MMAWeekly: Is there anybody in the UFC or Pride you feel you can beat right now? Who would it be?

Cole: In my most honest opinion, no, I don’t feel I weigh enough yet to be even on weight, nor do I feel I have the experience yet of the level of fighters in those organizations, but hopefully there will be a true 155 or 145 tournament and then maybe I could have a chance in the big show.

MMAWeekly: Who is overrated in the fight game?

Cole: I wouldn’t really say that I think any opponent is truly overrated. Everyone has their opinions. I think everyone is overrated at one point or another.

MMAWeekly: Who is underrated?

Cole: Again, everyone is underrated at one point or another like Franklin was for a while until he proved why he shouldn’t be.

MMAWeekly: Is there one guy out there you would love to fight?

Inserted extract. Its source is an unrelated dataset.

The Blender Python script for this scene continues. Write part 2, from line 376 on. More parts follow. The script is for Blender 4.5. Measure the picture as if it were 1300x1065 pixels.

Cole: I don’t go looking for fights; it’s just not me. I fight who they give me. I know how cliché it sounds, but I just want to build experience against opponents who will up the challenge every fight so I train and I fight who they tell me. I know eventually to get the big pay days and get the big show exposure and recognition I want, I will have to pick fights, but when I am ready to fight at that level then I will.

MMAWeekly: Thanks for making time, anybody else you want to thank?

Cole: Yeah, my team at Pacific Martial Arts in Fresno, California. (Mike Popp especially.) The guys up at A.K.A., David Camarillo, Josh Thomson, Mike Swick, and Jon Fitch, especially Bob Cook a great trainer and corner. My mom brother and daughter and my girl who all support me and help me anyway they can. And well I didn’t really have any sponsors this time around except Sucker Punch Fight Wear and the guys of TAPOUT hooked me up this time out. And to all who helped and continue to help me train hard and keep fighting. Thanks for taking the time to interview me Ryan; I really appreciate the exposure from such a recognizable name in the sport.